Ucrânia recupera terreno Enquanto isso, as Forças Armadas ucranianas alegam ter avançado entre 600 e mil metros, a sul e a norte de Bakhmut – cidade ocupada em maio pelos mercenários do Grupo Wagner.
Segundo afirmou no domingo um soldado ucraniano à AFP, “os combates estão a decorrer segundo o plano”. A agência acrescenta que foram registados intensos confrontos na zona de Bakhmut. De acordo com Kiev, a rebelião na Rússia ofereceu “uma janela de oportunidade” à contraofensiva.
Um dia depois, a vice-ministra ucraniana da Defesa revelou que as tropas de Kiev tinham recuperado cerca de 130 quilómetros quadrados às forças russas ao longo da linha da frente. “A situação no sul não sofreu alterações significativas na última semana”, revelou Hanna Maliar à emissora nacional. A governante indica ainda que, ao longo da linha da frente na zona oriental, que inclui Lyman, Bakhmut, Avdiivka e Maryink, ocorreram cerca de 250 confrontos na última semana. “Os combates prosseguem”, frisou.
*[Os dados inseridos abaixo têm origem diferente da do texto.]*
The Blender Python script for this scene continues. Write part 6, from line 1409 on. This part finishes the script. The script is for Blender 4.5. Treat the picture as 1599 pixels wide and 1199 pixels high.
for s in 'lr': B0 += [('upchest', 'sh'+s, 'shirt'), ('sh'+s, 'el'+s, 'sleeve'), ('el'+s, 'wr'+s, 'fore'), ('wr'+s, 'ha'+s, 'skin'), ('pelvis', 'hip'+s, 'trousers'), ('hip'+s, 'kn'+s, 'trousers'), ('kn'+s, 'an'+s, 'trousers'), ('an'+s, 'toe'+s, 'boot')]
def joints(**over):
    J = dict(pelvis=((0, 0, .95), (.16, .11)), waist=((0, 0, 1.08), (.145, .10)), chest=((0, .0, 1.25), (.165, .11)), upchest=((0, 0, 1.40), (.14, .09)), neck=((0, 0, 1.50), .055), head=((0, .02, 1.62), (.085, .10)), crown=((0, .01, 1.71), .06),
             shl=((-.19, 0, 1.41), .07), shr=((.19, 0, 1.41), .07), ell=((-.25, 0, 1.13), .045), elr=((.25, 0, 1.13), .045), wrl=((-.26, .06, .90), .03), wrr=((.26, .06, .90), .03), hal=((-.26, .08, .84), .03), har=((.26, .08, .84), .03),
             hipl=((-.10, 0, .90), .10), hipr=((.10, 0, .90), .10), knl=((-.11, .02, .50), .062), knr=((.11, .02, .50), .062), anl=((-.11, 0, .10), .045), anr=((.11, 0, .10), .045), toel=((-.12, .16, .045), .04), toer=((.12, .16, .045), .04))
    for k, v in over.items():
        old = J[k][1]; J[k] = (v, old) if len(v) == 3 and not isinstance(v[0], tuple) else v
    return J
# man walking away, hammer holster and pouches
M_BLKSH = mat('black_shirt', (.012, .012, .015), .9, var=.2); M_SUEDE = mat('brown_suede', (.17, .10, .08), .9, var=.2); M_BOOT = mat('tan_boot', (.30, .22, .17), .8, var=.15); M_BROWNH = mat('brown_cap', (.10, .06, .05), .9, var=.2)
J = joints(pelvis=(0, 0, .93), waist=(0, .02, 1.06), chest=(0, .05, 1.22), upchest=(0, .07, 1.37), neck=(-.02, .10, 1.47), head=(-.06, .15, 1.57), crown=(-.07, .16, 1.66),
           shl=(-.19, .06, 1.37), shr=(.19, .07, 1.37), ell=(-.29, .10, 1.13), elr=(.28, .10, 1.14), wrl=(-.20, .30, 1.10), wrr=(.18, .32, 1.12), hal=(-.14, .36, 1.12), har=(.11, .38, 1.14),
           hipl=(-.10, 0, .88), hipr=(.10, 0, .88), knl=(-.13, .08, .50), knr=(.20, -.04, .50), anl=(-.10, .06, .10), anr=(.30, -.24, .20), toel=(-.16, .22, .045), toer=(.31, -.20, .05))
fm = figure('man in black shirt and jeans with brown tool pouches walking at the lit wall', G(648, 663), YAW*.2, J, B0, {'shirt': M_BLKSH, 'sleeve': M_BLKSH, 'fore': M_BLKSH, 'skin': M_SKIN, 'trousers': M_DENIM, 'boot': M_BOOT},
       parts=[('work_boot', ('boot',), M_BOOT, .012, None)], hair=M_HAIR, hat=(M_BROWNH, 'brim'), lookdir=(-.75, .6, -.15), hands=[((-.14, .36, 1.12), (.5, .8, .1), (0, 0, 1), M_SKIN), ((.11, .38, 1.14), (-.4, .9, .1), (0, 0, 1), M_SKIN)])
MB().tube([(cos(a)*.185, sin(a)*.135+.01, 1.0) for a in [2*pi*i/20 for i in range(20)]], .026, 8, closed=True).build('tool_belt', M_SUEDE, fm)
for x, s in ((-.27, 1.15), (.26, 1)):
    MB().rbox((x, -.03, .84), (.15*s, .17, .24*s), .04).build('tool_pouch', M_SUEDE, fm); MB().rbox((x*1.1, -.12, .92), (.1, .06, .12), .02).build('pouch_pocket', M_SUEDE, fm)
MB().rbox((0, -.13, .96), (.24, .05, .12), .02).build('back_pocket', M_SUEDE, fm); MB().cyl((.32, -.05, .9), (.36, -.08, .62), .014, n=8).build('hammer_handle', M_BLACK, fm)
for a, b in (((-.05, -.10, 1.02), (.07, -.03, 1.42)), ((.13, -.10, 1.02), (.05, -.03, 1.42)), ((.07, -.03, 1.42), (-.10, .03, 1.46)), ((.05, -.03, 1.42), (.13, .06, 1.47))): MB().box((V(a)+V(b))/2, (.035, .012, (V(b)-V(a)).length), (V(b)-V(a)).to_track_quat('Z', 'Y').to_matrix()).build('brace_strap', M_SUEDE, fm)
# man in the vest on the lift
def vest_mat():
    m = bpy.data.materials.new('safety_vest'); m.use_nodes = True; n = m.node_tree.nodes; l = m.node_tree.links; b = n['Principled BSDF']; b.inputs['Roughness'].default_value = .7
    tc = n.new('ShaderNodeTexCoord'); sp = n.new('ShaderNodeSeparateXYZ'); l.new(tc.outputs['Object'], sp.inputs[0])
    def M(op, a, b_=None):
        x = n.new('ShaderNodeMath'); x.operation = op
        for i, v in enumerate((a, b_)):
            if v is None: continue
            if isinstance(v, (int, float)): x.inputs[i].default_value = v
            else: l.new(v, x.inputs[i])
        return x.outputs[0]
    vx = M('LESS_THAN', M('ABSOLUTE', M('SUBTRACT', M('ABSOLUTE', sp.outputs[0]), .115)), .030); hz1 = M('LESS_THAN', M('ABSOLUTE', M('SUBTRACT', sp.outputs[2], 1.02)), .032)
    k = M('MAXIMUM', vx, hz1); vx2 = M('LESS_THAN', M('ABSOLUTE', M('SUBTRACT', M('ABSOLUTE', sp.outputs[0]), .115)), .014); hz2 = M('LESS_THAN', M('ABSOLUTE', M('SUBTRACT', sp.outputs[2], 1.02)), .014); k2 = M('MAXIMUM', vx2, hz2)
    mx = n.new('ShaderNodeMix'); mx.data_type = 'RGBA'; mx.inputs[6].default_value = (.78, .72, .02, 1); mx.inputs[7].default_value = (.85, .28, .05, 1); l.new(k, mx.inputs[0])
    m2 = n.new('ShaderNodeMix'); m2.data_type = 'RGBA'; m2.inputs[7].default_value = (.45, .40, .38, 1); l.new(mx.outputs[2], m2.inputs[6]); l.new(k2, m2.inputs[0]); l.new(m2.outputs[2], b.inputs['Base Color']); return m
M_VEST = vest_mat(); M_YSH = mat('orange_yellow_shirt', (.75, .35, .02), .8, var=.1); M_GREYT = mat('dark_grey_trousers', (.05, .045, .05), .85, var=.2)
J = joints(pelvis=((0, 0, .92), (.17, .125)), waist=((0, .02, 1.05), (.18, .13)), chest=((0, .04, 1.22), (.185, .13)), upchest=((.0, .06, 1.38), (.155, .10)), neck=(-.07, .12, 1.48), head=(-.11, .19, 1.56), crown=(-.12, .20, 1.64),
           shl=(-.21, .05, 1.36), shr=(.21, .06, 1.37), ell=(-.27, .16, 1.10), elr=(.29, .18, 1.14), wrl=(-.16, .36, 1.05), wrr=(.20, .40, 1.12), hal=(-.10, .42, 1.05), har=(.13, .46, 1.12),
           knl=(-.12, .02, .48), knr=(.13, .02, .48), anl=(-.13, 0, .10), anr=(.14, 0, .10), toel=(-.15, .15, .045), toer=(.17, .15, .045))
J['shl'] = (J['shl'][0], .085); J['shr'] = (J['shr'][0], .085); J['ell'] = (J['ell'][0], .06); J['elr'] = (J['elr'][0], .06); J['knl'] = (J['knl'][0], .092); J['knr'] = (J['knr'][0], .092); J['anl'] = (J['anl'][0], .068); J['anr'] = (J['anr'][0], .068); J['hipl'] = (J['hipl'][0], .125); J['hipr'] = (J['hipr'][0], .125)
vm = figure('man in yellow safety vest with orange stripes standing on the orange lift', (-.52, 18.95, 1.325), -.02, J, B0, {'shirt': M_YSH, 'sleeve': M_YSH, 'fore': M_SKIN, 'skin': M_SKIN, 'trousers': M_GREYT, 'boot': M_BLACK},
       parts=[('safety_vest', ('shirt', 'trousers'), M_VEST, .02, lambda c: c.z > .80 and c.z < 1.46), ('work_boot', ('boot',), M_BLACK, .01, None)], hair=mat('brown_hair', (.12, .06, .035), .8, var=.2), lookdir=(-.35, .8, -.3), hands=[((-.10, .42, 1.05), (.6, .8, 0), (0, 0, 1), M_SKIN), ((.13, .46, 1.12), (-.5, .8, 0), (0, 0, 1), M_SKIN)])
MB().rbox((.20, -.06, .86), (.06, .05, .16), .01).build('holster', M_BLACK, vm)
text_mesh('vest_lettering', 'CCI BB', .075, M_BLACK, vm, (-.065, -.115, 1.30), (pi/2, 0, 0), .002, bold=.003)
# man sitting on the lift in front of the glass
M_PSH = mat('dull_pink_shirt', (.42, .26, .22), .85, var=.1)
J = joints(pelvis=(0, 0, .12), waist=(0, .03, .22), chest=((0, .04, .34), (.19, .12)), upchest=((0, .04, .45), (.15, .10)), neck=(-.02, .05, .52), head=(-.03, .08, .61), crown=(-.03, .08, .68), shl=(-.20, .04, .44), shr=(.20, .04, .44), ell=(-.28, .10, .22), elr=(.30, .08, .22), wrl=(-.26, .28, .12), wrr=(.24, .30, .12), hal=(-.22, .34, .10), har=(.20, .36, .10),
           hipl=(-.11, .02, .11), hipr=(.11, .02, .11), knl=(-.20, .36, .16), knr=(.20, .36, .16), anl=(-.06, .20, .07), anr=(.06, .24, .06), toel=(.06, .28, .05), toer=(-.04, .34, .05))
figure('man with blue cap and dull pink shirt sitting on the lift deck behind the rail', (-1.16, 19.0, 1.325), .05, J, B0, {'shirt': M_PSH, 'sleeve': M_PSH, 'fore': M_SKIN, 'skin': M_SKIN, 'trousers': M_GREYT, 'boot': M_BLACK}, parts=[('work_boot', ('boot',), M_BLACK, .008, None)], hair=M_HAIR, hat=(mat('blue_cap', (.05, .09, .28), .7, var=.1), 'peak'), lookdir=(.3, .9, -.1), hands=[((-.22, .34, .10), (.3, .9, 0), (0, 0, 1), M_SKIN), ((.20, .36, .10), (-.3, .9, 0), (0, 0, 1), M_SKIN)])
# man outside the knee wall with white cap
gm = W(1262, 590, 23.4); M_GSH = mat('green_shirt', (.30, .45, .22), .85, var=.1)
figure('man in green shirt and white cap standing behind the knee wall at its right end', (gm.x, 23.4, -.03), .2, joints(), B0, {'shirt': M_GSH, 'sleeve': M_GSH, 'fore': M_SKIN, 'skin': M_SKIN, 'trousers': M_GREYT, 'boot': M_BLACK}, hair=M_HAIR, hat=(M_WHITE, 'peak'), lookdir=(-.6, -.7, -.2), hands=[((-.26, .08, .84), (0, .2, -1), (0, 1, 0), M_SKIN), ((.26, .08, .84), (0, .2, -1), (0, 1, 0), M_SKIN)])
Além disso, Hanna Maliar adiantou que a contraofensiva no leste do país no final da passada semana permitiu “a recuperação de um a dois quilómetros nas áreas de Bakhmut, Yahidne, Orikhovo-Vasylivka, Bohdanivka, Klishchiivka e Kurdiumivka”. As forças ucranianas já terão também recuperado o controlo de Rivnopil, uma pequena povoação rural na região de Donetsk cerca de 50 quilómetros a norte de Mariupol.
Ao Expresso, uma combatente na linha da frente ucraniana reconheceu que a contraofensiva poderá estar prestes a acelerar, “como uma onda que demora a formar-se, mas que rebenta em força”.